**What is asked:**
Copy out exactly the lines from the start of the data to the line containing "R = math.radians". Include both.

**Source material:**

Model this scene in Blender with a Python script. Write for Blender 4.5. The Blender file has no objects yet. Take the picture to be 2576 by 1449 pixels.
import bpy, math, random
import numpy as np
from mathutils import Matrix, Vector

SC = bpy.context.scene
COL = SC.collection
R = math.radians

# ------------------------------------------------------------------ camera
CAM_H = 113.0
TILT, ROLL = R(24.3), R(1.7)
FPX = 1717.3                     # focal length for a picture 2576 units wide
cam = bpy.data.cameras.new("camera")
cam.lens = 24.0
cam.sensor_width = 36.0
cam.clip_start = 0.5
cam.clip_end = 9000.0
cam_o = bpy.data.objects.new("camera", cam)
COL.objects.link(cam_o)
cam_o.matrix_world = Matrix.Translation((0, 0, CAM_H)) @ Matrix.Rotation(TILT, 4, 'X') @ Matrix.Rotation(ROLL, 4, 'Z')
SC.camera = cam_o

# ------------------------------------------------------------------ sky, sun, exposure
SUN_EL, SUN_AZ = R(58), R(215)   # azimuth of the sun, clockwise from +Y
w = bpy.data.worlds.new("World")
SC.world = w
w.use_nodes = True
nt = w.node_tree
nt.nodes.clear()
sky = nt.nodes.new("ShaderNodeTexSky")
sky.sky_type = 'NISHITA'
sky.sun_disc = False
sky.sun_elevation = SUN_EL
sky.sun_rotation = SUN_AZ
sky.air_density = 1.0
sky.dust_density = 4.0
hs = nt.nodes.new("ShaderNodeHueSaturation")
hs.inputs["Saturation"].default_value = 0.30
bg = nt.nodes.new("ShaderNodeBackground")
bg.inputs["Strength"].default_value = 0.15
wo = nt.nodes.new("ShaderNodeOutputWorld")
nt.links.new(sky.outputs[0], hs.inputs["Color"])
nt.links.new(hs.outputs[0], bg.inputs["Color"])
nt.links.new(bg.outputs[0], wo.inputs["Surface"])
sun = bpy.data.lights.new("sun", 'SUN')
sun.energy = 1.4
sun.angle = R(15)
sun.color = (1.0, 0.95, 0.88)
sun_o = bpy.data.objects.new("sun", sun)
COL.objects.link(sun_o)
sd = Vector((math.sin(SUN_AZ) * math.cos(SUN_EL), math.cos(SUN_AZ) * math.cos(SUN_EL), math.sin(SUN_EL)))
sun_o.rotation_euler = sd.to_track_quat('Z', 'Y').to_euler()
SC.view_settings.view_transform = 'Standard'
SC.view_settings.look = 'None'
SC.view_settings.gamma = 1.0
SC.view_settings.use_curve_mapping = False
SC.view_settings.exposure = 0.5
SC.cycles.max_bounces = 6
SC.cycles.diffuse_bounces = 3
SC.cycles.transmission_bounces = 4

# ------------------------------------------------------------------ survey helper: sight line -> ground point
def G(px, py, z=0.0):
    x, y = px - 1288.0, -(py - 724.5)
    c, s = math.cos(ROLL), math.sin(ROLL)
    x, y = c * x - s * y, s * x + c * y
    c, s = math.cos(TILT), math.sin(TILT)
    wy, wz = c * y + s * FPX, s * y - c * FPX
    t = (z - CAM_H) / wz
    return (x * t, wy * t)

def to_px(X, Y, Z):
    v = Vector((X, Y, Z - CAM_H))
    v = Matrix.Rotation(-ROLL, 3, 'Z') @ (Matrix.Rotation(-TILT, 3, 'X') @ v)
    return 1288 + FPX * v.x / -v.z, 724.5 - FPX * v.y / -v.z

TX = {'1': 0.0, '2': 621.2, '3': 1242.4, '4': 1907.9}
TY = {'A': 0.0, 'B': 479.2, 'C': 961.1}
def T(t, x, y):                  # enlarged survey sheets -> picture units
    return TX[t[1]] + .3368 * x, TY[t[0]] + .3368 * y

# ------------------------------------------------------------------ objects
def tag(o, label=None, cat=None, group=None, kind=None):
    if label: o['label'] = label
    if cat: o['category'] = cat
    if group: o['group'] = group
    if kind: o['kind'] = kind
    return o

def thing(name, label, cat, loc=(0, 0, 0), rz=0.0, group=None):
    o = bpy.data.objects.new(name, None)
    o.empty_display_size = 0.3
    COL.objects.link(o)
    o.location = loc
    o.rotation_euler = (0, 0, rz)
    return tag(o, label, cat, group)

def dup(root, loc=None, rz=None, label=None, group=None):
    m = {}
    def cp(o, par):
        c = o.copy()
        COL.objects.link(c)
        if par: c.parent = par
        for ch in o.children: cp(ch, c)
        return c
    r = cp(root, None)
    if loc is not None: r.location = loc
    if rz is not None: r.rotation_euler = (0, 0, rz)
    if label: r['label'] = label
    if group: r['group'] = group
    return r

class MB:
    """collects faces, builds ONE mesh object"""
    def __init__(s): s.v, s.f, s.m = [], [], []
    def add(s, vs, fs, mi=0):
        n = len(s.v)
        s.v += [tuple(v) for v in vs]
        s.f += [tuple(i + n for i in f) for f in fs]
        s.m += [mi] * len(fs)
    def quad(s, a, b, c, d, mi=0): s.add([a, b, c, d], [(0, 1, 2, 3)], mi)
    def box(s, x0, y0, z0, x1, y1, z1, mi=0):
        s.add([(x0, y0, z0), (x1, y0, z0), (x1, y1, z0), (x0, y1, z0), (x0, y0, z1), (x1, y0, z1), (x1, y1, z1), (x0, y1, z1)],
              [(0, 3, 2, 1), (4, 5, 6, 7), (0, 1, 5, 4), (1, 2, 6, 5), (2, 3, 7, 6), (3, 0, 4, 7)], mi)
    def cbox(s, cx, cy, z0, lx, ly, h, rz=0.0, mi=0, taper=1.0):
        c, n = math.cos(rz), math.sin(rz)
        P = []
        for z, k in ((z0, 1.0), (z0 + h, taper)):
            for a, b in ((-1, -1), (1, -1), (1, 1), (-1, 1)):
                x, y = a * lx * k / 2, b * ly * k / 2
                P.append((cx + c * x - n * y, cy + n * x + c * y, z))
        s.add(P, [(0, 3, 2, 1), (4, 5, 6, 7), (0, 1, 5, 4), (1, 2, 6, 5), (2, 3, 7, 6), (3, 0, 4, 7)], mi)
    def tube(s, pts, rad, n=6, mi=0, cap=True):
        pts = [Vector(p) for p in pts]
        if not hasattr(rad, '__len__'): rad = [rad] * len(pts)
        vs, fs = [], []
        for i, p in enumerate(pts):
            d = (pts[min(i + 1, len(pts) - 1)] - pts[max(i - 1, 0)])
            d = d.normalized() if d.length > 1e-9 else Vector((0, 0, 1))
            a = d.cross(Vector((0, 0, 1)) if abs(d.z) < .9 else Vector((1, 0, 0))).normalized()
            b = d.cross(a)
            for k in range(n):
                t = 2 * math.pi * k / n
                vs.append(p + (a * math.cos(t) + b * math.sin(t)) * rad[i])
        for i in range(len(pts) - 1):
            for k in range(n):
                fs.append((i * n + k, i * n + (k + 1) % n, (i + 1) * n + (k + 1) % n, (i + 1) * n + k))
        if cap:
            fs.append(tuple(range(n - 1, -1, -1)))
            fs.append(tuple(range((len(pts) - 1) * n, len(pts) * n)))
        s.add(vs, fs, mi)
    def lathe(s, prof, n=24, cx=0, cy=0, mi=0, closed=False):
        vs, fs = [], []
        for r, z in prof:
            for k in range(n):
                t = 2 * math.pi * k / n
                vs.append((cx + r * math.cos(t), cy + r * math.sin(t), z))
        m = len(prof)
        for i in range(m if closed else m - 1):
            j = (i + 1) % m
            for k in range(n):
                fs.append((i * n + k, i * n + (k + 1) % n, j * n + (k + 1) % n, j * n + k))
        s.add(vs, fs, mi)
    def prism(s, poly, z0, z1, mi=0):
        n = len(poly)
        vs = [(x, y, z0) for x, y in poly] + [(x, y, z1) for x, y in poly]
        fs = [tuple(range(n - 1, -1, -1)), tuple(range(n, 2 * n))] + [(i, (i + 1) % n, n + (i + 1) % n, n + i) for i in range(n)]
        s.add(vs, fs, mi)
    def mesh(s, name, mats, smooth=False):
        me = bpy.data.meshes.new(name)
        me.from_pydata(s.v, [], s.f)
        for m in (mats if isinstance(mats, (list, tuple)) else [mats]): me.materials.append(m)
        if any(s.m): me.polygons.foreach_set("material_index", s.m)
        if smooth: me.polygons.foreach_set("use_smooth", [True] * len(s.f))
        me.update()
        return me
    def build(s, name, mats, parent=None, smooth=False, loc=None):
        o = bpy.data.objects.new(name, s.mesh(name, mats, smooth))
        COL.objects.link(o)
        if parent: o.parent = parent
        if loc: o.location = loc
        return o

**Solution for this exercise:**
Model this scene in Blender with a Python script. Write for Blender 4.5. The Blender file has no objects yet. Take the picture to be 2576 by 1449 pixels.
import bpy, math, random
import numpy as np
from mathutils import Matrix, Vector

SC = bpy.context.scene
COL = SC.collection
R = math.radians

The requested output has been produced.